Bride Of The Monster (1955)

Starring Bela Lugosi, Tor Johnson, Tony McCoy, Loretta King, Harvey B. Dunn
Directed by Edward D. Wood Jr.
(actor & director credits courtesy

Local police try to investigate the mysterious disappearances of several people in a swamp, not realizing a mad scientist trying to create atomic supermen is behind it all.

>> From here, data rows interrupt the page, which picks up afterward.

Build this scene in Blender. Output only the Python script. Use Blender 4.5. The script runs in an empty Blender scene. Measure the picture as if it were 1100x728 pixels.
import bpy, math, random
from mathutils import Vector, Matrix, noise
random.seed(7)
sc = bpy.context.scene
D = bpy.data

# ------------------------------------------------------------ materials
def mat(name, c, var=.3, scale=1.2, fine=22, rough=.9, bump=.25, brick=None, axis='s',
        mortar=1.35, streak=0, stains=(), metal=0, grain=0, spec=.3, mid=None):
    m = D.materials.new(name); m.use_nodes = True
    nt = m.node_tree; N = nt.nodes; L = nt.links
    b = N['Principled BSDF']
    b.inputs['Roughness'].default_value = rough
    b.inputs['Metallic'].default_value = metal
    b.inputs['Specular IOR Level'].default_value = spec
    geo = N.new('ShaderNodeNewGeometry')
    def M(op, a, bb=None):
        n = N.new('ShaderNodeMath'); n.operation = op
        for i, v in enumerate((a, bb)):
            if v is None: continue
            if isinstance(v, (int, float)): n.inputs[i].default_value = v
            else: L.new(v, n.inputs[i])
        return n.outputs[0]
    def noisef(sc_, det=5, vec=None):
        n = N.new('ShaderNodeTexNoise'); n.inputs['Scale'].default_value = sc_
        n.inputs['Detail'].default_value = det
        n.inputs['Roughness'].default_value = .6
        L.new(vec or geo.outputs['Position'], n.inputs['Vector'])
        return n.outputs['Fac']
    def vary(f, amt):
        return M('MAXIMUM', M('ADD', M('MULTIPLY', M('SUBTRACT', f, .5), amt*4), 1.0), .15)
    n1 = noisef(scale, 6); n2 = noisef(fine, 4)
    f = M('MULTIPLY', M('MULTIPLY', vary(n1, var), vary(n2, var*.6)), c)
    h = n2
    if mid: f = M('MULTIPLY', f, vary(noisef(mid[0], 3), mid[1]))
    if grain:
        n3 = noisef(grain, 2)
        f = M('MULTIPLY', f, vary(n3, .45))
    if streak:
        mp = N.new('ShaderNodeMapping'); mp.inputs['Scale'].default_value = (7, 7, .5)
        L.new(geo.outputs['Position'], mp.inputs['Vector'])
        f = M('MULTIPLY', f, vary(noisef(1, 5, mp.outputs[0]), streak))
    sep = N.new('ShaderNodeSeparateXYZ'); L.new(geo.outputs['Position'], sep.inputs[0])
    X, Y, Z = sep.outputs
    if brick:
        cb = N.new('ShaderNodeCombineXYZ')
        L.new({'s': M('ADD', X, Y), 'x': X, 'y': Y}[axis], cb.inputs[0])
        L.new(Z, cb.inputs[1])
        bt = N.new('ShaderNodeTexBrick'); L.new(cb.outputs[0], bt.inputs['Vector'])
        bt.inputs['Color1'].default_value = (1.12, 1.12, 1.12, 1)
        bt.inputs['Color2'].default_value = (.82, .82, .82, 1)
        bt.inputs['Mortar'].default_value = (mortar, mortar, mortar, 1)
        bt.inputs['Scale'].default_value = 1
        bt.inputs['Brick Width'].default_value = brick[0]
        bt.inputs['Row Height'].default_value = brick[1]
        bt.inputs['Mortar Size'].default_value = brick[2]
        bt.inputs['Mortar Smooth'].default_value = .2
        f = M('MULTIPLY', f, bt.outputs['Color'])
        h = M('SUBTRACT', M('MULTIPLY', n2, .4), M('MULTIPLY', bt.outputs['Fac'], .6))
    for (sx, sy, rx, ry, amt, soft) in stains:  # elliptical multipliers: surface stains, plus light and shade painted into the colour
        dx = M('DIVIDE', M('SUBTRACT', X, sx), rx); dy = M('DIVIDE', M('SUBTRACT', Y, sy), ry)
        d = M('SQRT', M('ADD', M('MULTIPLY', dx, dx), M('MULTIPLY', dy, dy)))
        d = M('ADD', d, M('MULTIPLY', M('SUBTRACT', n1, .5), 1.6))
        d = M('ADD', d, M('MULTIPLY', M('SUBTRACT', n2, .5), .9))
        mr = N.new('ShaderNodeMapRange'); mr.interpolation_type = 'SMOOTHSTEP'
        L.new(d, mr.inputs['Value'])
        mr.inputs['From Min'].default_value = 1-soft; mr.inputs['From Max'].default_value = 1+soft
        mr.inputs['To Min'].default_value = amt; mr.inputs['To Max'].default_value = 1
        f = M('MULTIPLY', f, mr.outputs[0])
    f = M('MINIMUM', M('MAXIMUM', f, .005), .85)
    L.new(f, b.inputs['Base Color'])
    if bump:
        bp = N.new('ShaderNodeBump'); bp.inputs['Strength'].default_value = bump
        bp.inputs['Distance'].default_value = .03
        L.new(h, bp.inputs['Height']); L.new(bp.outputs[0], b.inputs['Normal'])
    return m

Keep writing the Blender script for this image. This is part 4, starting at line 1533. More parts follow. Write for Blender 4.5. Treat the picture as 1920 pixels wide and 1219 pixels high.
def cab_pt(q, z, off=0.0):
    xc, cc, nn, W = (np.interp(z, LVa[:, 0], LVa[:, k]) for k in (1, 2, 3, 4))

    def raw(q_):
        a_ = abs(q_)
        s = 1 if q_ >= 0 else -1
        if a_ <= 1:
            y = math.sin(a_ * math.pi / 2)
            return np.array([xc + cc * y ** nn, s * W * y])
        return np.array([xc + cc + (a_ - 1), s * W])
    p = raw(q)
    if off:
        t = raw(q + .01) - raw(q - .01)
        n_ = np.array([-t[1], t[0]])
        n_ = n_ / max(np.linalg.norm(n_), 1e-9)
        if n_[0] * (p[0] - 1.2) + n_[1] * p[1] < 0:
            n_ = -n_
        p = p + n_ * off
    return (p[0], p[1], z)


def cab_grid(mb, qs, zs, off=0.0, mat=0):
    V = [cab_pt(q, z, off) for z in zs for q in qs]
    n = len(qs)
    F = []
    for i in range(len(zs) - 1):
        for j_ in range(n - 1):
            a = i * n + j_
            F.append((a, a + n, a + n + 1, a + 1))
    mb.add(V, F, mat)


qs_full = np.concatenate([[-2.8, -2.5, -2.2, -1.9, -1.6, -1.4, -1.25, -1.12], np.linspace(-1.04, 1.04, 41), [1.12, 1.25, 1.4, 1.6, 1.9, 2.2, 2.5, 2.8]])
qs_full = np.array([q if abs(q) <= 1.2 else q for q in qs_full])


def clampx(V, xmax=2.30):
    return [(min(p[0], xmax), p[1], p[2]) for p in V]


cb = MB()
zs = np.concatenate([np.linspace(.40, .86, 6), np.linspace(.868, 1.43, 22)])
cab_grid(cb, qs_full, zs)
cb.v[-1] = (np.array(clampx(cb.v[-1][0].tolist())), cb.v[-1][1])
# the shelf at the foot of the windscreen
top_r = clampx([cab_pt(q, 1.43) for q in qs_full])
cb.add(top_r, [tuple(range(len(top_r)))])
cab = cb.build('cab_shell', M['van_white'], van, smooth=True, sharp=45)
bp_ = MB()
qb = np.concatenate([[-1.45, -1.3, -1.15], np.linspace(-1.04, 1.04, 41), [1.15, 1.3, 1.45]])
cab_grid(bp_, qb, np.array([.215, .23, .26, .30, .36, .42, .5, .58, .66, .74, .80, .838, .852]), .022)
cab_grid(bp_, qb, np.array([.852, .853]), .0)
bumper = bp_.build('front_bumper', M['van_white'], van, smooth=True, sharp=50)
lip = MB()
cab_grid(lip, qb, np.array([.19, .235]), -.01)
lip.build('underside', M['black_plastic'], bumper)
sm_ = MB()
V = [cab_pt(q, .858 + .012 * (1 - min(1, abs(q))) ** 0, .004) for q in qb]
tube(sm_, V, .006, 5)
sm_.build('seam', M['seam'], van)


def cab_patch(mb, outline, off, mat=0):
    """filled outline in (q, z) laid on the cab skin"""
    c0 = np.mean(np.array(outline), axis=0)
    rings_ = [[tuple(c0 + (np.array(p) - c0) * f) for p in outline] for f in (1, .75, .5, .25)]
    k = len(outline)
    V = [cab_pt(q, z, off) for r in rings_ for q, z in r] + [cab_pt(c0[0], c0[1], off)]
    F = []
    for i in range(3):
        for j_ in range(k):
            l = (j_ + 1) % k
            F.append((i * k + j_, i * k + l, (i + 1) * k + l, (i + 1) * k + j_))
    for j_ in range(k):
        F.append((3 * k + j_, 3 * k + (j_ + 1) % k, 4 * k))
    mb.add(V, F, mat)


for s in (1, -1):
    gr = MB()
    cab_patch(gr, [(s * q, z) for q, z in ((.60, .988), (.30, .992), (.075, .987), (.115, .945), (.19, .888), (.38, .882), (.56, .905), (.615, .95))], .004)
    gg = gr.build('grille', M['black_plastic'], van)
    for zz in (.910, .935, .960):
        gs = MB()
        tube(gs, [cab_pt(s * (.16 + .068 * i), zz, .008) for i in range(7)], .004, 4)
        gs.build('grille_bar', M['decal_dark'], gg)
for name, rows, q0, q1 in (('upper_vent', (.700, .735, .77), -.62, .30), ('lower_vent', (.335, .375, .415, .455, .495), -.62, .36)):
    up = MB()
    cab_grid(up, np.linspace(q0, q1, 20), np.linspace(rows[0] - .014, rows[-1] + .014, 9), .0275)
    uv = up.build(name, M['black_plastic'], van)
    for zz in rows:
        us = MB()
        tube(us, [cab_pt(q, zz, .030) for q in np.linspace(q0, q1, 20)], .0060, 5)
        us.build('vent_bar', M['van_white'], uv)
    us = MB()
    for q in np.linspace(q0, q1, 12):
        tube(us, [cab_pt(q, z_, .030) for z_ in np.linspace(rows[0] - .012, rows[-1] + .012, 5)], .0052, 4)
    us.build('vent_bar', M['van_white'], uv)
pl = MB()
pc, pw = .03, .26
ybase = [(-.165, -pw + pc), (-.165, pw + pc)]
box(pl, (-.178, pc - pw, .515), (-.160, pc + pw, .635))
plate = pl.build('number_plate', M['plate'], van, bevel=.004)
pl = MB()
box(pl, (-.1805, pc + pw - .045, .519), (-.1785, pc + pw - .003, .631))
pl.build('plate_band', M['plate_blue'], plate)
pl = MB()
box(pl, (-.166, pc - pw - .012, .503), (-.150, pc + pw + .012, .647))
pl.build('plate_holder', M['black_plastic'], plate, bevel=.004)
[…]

Notorious writer/director Ed Wood was behind this often ridiculed science fiction thriller, and there's plenty of his hallmarks here, perhaps best summed up by the inanimate octopus prop that "murders" its victims, and the clumsy integration of it with live octopus footage.  There's also some less than talented actors in the film, led by Loretta King, who gives an overblown performance as a smarmy newspaper reporter.  However, this is also just about the last starring role for Bela Lugosi, and it shouldn't disappoint his fans, for although he's over the top at times, he sure seems like he's giving it his all as the demented Dr. Vornoff, who hypnotizes King with probing eyes and extended fingers in scenes right out of Dracula.  Some of the dialogue Wood and co-writer Alex Gordon give him is ludicrous, but the actor somehow maintains his dignity.  I have to say that I enjoy Wood's films, despite the low-budget trappings and often inept staging, because they're certainly never boring, and have their own goofy charm.  And in this one, it's clear that a love and respect for Lugosi fashioned the role of one last mad scientist for the aged actor to play.